Most of us know quite a bit about Benjamin Franklin’s contribution to the establishment of the United States of America.  His role in the writing of the Declaration of Independence and the development of the US Constitution is well-documented.  He was also the elder statesman in the early days of the republic.  His contributions as an innovator or inventor are less known.  He was the key player in the development of the United States Post Office.  He worked with electricity and invented a more efficient stove, known as the Franklin stove.  He also invented bifocals, a flexible urinary catheter and many, many other innovations.

His invention of bifocal was based on improving the work of others.  However, the fact that most of his inventions were brand new ideas adds to his mystique as an innovator.  To better explain, I should point out that there are basically two kinds of innovations.  One is the innovation that comes as a result of careful follow-on to the work of others.  This is often called deductive innovation.  The other type of innovation occurs when a brand new idea is developed, one never really thought of before.

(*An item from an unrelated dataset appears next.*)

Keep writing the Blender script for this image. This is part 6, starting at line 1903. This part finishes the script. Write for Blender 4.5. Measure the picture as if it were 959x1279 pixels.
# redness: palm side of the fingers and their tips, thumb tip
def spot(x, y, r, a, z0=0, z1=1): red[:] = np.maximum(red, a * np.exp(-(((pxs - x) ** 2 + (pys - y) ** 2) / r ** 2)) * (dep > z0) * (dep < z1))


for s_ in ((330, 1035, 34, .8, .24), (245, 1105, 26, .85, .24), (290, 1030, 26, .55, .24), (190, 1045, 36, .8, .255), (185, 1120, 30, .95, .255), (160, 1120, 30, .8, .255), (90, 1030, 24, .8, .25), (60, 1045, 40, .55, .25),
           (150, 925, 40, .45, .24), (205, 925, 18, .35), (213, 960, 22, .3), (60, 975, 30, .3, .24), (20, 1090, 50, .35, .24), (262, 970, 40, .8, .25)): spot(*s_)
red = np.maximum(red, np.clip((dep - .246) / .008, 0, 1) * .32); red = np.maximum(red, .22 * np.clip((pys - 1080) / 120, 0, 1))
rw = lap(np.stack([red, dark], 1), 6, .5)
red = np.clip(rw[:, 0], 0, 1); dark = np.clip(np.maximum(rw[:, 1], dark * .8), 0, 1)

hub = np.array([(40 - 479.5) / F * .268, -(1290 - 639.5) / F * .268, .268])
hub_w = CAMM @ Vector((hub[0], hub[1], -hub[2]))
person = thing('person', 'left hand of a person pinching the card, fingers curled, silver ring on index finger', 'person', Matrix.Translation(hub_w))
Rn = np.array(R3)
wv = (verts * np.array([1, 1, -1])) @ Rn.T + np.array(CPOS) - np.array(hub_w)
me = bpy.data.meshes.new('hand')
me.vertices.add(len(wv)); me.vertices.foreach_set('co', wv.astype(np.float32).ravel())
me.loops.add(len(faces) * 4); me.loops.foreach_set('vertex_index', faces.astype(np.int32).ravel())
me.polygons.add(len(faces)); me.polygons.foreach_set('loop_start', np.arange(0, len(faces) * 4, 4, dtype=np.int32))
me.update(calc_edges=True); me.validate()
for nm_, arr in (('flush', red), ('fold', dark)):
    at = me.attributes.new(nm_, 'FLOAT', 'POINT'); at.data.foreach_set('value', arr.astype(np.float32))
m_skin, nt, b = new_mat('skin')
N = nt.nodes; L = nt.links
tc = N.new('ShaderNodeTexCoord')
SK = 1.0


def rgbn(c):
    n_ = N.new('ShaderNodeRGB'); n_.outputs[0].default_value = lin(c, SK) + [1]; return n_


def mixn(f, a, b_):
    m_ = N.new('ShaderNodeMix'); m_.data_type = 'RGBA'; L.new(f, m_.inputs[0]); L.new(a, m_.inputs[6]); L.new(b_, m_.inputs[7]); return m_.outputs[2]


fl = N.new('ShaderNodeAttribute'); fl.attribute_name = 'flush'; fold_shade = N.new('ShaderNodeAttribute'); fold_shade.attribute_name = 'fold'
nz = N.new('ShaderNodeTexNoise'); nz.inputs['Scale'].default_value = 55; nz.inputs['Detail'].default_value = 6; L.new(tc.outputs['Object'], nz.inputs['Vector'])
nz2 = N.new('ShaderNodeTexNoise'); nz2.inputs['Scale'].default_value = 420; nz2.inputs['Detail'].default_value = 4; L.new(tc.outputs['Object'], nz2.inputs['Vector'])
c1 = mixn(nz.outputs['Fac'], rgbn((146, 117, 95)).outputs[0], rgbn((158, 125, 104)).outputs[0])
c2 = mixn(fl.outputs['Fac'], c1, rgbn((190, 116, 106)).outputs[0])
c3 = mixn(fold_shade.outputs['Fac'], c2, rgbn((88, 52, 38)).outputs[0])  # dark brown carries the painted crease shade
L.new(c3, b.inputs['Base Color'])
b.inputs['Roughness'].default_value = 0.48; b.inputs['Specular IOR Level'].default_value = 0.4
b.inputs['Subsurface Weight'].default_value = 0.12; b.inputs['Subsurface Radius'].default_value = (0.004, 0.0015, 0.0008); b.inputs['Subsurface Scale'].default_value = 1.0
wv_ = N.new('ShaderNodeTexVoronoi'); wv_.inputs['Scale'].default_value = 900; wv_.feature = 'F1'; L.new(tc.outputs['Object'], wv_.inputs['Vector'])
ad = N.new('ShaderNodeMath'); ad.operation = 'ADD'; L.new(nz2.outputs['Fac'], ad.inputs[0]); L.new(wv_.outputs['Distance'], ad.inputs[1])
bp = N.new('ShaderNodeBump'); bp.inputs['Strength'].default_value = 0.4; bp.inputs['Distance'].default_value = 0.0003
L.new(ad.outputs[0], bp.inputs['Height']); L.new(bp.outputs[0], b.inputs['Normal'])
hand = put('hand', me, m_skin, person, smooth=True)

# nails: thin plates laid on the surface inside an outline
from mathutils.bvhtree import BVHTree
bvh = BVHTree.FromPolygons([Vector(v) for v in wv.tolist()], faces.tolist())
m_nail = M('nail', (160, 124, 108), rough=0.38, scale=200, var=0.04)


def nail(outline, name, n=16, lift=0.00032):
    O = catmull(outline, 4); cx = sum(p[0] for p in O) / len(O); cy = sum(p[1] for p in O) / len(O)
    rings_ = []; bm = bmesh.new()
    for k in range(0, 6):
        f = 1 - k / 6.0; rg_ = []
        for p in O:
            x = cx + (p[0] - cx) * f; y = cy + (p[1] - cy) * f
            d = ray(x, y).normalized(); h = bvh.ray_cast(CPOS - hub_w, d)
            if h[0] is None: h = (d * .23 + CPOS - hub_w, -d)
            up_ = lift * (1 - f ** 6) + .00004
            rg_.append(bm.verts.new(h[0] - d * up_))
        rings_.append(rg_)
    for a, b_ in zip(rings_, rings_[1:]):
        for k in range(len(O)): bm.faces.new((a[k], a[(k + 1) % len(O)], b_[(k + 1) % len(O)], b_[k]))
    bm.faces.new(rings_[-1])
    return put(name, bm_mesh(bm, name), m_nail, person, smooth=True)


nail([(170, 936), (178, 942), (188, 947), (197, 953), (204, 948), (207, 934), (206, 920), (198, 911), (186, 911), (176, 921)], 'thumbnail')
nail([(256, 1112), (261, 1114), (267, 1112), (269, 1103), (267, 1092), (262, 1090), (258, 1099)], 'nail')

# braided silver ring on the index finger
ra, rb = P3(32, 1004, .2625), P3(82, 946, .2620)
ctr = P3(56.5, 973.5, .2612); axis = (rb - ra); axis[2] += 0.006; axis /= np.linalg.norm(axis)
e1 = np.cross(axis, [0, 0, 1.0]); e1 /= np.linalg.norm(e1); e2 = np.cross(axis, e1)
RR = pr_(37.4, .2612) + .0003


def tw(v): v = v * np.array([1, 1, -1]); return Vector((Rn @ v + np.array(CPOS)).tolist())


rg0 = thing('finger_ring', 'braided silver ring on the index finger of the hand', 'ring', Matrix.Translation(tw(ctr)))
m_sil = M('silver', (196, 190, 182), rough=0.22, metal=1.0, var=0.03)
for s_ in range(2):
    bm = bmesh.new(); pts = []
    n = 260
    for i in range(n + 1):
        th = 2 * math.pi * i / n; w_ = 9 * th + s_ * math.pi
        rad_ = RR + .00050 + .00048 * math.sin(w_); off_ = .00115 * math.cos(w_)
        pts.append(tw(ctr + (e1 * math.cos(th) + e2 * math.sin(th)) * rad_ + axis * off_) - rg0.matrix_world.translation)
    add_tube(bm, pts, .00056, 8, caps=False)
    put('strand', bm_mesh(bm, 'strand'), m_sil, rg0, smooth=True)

Now, here’s the interesting thing about Franklin.  The realm of deductive innovators, those who add to the work of others, is often thought of as made-up of older people who have lots of life experience.  New idea innovators are often assumed to be younger people who are not constrained by the limitations to their creative thinking that often come as we get older.  If such a theory is correct, Benjamin Franklin didn’t fit the mold of the deductive innovation vs. new idea innovation age pattern.  Most of his inventions were brand new ideas and came later in his life.

He definitely broke the mold in another area of innovation.  While most innovators take careful pains to protect their rights to their innovations and want to be well-paid for their work, Franklin did neither.  His attitude was based on his feeling that he had been blessed by the work of many others whose inventions helped his life, and he paid the innovator nothing for it.  He concluded that he should give something back without getting paid for it.  He made all of his inventions available to the public without seeking financial gain or patenting them.  He wrote that “as we enjoy great advantages from the inventions of others, we should be glad of an opportunity to serve others by any invention of ours; and this we should do freely and generously.”

So, as you move forward in the process of innovations, you might think about innovating like Benjamin Franklin.  Don’t let the limitations of age, education or circumstances put a constraint on your innovative imagination.  And you might consider letting your innovation be your contribution to society, not only to your bank account.  Many have done this and reaped great rewards.